Your objective: Omit any picture, and return the remaining data exactly as written.

★ ★ ★ ★ ★

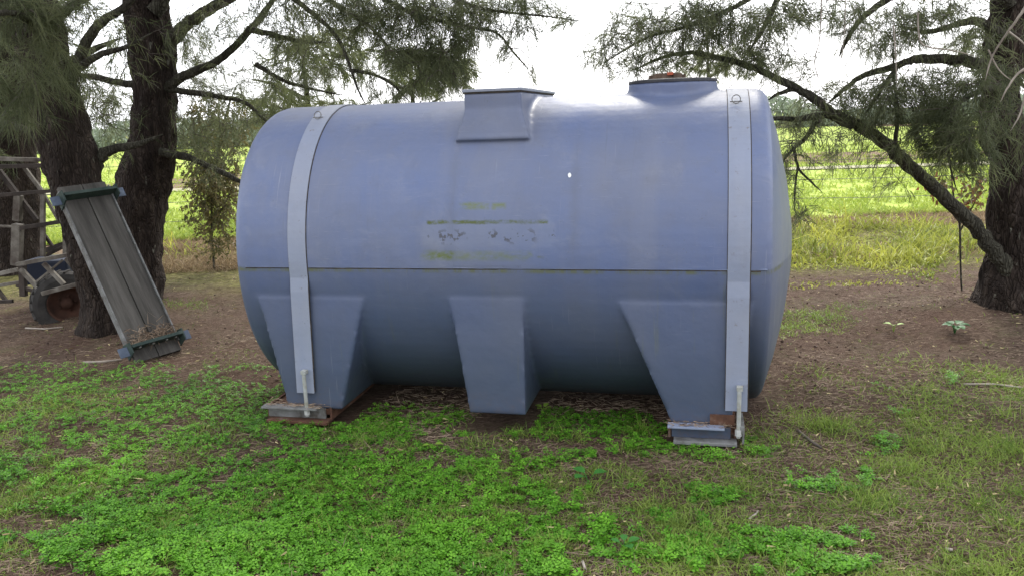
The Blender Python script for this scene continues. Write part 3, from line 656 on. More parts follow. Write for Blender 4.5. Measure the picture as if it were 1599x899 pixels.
tr.foliage([(1000, 45, 5.6, 55, 40, 90), (945, 85, 5.6, 35, 40, 40), (1010, 100, 5.7, 45, 25, 44), (1075, 60, 5.6, 50, 40, 90), (1110, 20, 5.6, 45, 22, 50), (1160, 50, 5.5, 45, 40, 84), (1195, 90, 5.6, 40, 35, 60), (1215, 25, 5.5, 45, 25, 50), (1270, 20, 5.5, 50, 20, 40),
            (1130, 105, 5.8, 60, 14, 26), (1250, 110, 5.8, 30, 30, 22), (1330, 30, 5.6, 40, 30, 34), (1370, 70, 5.7, 50, 22, 44), (1420, 50, 5.7, 45, 40, 70), (1470, 20, 5.8, 50, 25, 60), (1510, 60, 5.8, 35, 40, 44),
            (1330, 150, 5.7, 45, 30, 50), (1380, 160, 5.6, 45, 45, 100), (1440, 150, 5.6, 45, 50, 120), (1500, 140, 5.5, 40, 45, 90), (1490, 200, 5.3, 50, 45, 190), (1450, 220, 5.3, 30, 30, 50), (1505, 250, 5.3, 32, 28, 60), (1350, 205, 5.7, 40, 12, 24),
            (1260, 195, 5.7, 45, 12, 36), (1232, 235, 5.7, 14, 25, 12), (1390, 262, 5.5, 20, 18, 8), (1290, 255, 5.6, 40, 18, 9), (1243, 335, 5.6, 14, 20, 10), (1240, 300, 5.6, 12, 25, 7), (1590, 150, 5.3, 18, 110, 60), (1270, 165, 5.7, 40, 18, 16), (1420, 245, 5.5, 40, 20, 10), (1270, 225, 5.7, 30, 20, 14), (1330, 232, 5.7, 26, 16, 12), (1222, 270, 5.7, 10, 30, 12), (1395, 290, 5.6, 16, 16, 5), (1360, 30, 5.6, 60, 20, 30), (1080, 20, 5.6, 60, 20, 40)], 30, w=.0034, thin=.97)
tr.crown((3.6, 5.8, 4.7), (2.2, 2.4, 1.7), 420, 16); tr.crown((1.6, 5.2, 4.4), (2.3, 2.5, .9), 560, 18)
tr.finish()
# bare dead twigs hanging at the right edge
for L_ in (((1612, -5, 3, 4.6), (1590, 28, 2.2, 4.6), (1566, 62, 2, 4.65), (1548, 92, 1.6, 4.7), (1538, 128, 1, 4.7)), ((1575, 50, 1.6, 4.6), (1600, 70, 1.4, 4.6), (1620, 100, 1, 4.6)), ((1625, 95, 2.4, 4.6), (1590, 115, 2, 4.6), (1572, 140, 1.6, 4.6), (1562, 160, 1.2, 4.6)), ((1600, 150, 1.6, 4.6), (1592, 180, 1.4, 4.6), (1578, 205, 1, 4.6)), ((1543, 78, 1.4, 4.7), (1560, 110, 1.2, 4.7), (1582, 128, 1, 4.7)),
           ((1395, 40, 1.2, 5.0), (1398, 80, 1.2, 5.0), (1401, 140, 1, 5.0)), ((1433, 20, 1.4, 5.0), (1436, 62, 1.3, 5.0), (1450, 74, 1.2, 5.0), (1490, 80, 1, 5.0), (1530, 90, .8, 5.0)), ((1283, -5, 1, 5.2), (1280, 60, 1, 5.2), (1272, 100, .9, 5.2), (1285, 140, .7, 5.2)), ((1320, -5, .9, 5.2), (1318, 60, .9, 5.2), (1308, 125, .6, 5.2))):
    tr.limb(pl(4.6, *L_), 'dead_twig', 6, M_DEADTWIG, nodes=False)

# trees further back, sunlit, beyond the fence line
def back_tree(label, x, y, h, r, seed, n_, mt, cz=None, sq=(1, 1, 1), L=(.2, .4), w=.012, name='casuarina_tree', lean=0, per=20, rt=.12):
    root = empty(name, (0, 0, 0)); tag(root, label, 'tree', 'trees beyond the fence'); net = Net(root, seed); z0 = hz(x, y) if y < 13 else 0
    path = [(Vector((x + lean * t * t, y + .15 * math.sin(t * 4 + seed), z0 - .1 + (h + .1) * t)), rt * (1 - .85 * t)) for t in np.linspace(0, 1, 7)]
    sp = smooth_path(path, 5); link('trunk', trunk_mesh(sp, 12, .03), M_BARK, root, True); net.nodes += [tuple(p[:3]) for p in sp[8:]]
    for q in range(5):
        a = q * 2.4 + seed; t = .35 + .1 * q; b0 = path[min(int(t * 6), 5)][0]
        net.limb([(b0, rt * .4), (b0 + Vector((math.cos(a) * r * .4, math.sin(a) * r * .4, h * .10)), rt * .28), (b0 + Vector((math.cos(a) * r * .8, math.sin(a) * r * .8, h * .15)), rt * .1)], seg=6)
    cz = cz or h * .68
    for q in range(7):
        a = q * 2.4 + seed * 1.3; rr_ = r * .62 * (q / 7) ** .5
        net.crown((x + lean * .6 + rr_ * math.cos(a), y + rr_ * math.sin(a), z0 + cz + (h * .24) * math.sin(q * 2.1 + seed)), (r * .55, r * .55, h * .17), n_ // 6, per, L, w)
    net.finish(mt); return root
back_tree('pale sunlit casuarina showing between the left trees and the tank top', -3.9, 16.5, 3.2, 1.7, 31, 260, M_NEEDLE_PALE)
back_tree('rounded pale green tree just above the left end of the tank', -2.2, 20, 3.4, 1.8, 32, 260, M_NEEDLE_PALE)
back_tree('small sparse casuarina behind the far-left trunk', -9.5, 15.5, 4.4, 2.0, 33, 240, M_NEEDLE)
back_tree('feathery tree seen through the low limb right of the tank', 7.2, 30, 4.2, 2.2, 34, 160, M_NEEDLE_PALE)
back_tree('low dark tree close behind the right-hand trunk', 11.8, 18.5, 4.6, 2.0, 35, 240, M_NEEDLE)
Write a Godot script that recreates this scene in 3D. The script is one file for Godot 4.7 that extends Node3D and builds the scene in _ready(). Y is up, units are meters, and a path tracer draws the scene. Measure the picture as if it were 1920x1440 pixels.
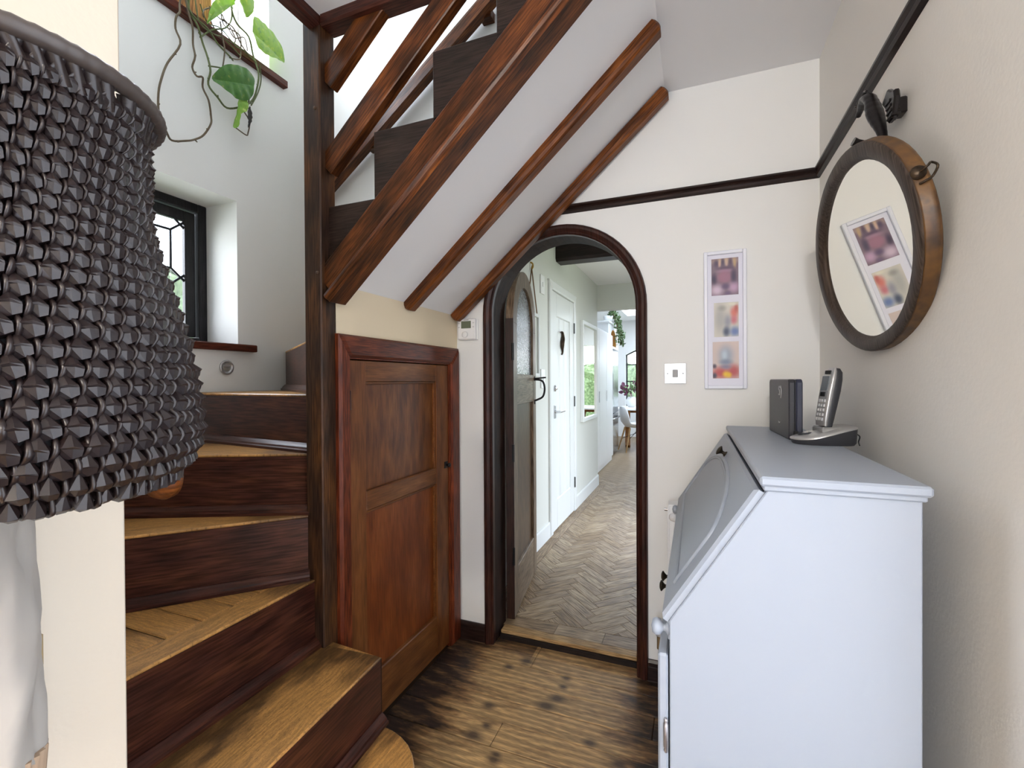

★ ★ ★ ★ ★

Worked answer:
The Blender Python script for this scene continues. Write part 3, from line 656 on. More parts follow. Write for Blender 4.5. Measure the picture as if it were 1599x899 pixels.
tr.foliage([(1000, 45, 5.6, 55, 40, 90), (945, 85, 5.6, 35, 40, 40), (1010, 100, 5.7, 45, 25, 44), (1075, 60, 5.6, 50, 40, 90), (1110, 20, 5.6, 45, 22, 50), (1160, 50, 5.5, 45, 40, 84), (1195, 90, 5.6, 40, 35, 60), (1215, 25, 5.5, 45, 25, 50), (1270, 20, 5.5, 50, 20, 40),
            (1130, 105, 5.8, 60, 14, 26), (1250, 110, 5.8, 30, 30, 22), (1330, 30, 5.6, 40, 30, 34), (1370, 70, 5.7, 50, 22, 44), (1420, 50, 5.7, 45, 40, 70), (1470, 20, 5.8, 50, 25, 60), (1510, 60, 5.8, 35, 40, 44),
            (1330, 150, 5.7, 45, 30, 50), (1380, 160, 5.6, 45, 45, 100), (1440, 150, 5.6, 45, 50, 120), (1500, 140, 5.5, 40, 45, 90), (1490, 200, 5.3, 50, 45, 190), (1450, 220, 5.3, 30, 30, 50), (1505, 250, 5.3, 32, 28, 60), (1350, 205, 5.7, 40, 12, 24),
            (1260, 195, 5.7, 45, 12, 36), (1232, 235, 5.7, 14, 25, 12), (1390, 262, 5.5, 20, 18, 8), (1290, 255, 5.6, 40, 18, 9), (1243, 335, 5.6, 14, 20, 10), (1240, 300, 5.6, 12, 25, 7), (1590, 150, 5.3, 18, 110, 60), (1270, 165, 5.7, 40, 18, 16), (1420, 245, 5.5, 40, 20, 10), (1270, 225, 5.7, 30, 20, 14), (1330, 232, 5.7, 26, 16, 12), (1222, 270, 5.7, 10, 30, 12), (1395, 290, 5.6, 16, 16, 5), (1360, 30, 5.6, 60, 20, 30), (1080, 20, 5.6, 60, 20, 40)], 30, w=.0034, thin=.97)
tr.crown((3.6, 5.8, 4.7), (2.2, 2.4, 1.7), 420, 16); tr.crown((1.6, 5.2, 4.4), (2.3, 2.5, .9), 560, 18)
tr.finish()
# bare dead twigs hanging at the right edge
for L_ in (((1612, -5, 3, 4.6), (1590, 28, 2.2, 4.6), (1566, 62, 2, 4.65), (1548, 92, 1.6, 4.7), (1538, 128, 1, 4.7)), ((1575, 50, 1.6, 4.6), (1600, 70, 1.4, 4.6), (1620, 100, 1, 4.6)), ((1625, 95, 2.4, 4.6), (1590, 115, 2, 4.6), (1572, 140, 1.6, 4.6), (1562, 160, 1.2, 4.6)), ((1600, 150, 1.6, 4.6), (1592, 180, 1.4, 4.6), (1578, 205, 1, 4.6)), ((1543, 78, 1.4, 4.7), (1560, 110, 1.2, 4.7), (1582, 128, 1, 4.7)),
           ((1395, 40, 1.2, 5.0), (1398, 80, 1.2, 5.0), (1401, 140, 1, 5.0)), ((1433, 20, 1.4, 5.0), (1436, 62, 1.3, 5.0), (1450, 74, 1.2, 5.0), (1490, 80, 1, 5.0), (1530, 90, .8, 5.0)), ((1283, -5, 1, 5.2), (1280, 60, 1, 5.2), (1272, 100, .9, 5.2), (1285, 140, .7, 5.2)), ((1320, -5, .9, 5.2), (1318, 60, .9, 5.2), (1308, 125, .6, 5.2))):
    tr.limb(pl(4.6, *L_), 'dead_twig', 6, M_DEADTWIG, nodes=False)

# trees further back, sunlit, beyond the fence line
def back_tree(label, x, y, h, r, seed, n_, mt, cz=None, sq=(1, 1, 1), L=(.2, .4), w=.012, name='casuarina_tree', lean=0, per=20, rt=.12):
    root = empty(name, (0, 0, 0)); tag(root, label, 'tree', 'trees beyond the fence'); net = Net(root, seed); z0 = hz(x, y) if y < 13 else 0
    path = [(Vector((x + lean * t * t, y + .15 * math.sin(t * 4 + seed), z0 - .1 + (h + .1) * t)), rt * (1 - .85 * t)) for t in np.linspace(0, 1, 7)]
    sp = smooth_path(path, 5); link('trunk', trunk_mesh(sp, 12, .03), M_BARK, root, True); net.nodes += [tuple(p[:3]) for p in sp[8:]]
    for q in range(5):
        a = q * 2.4 + seed; t = .35 + .1 * q; b0 = path[min(int(t * 6), 5)][0]
        net.limb([(b0, rt * .4), (b0 + Vector((math.cos(a) * r * .4, math.sin(a) * r * .4, h * .10)), rt * .28), (b0 + Vector((math.cos(a) * r * .8, math.sin(a) * r * .8, h * .15)), rt * .1)], seg=6)
    cz = cz or h * .68
    for q in range(7):
        a = q * 2.4 + seed * 1.3; rr_ = r * .62 * (q / 7) ** .5
        net.crown((x + lean * .6 + rr_ * math.cos(a), y + rr_ * math.sin(a), z0 + cz + (h * .24) * math.sin(q * 2.1 + seed)), (r * .55, r * .55, h * .17), n_ // 6, per, L, w)
    net.finish(mt); return root
back_tree('pale sunlit casuarina showing between the left trees and the tank top', -3.9, 16.5, 3.2, 1.7, 31, 260, M_NEEDLE_PALE)
back_tree('rounded pale green tree just above the left end of the tank', -2.2, 20, 3.4, 1.8, 32, 260, M_NEEDLE_PALE)
back_tree('small sparse casuarina behind the far-left trunk', -9.5, 15.5, 4.4, 2.0, 33, 240, M_NEEDLE)
back_tree('feathery tree seen through the low limb right of the tank', 7.2, 30, 4.2, 2.2, 34, 160, M_NEEDLE_PALE)
back_tree('low dark tree close behind the right-hand trunk', 11.8, 18.5, 4.6, 2.0, 35, 240, M_NEEDLE)
Write a Godot script that recreates this scene in 3D. The script is one file for Godot 4.7 that extends Node3D and builds the scene in _ready(). Y is up, units are meters, and a path tracer draws the scene. Measure the picture as if it were 1920x1440 pixels.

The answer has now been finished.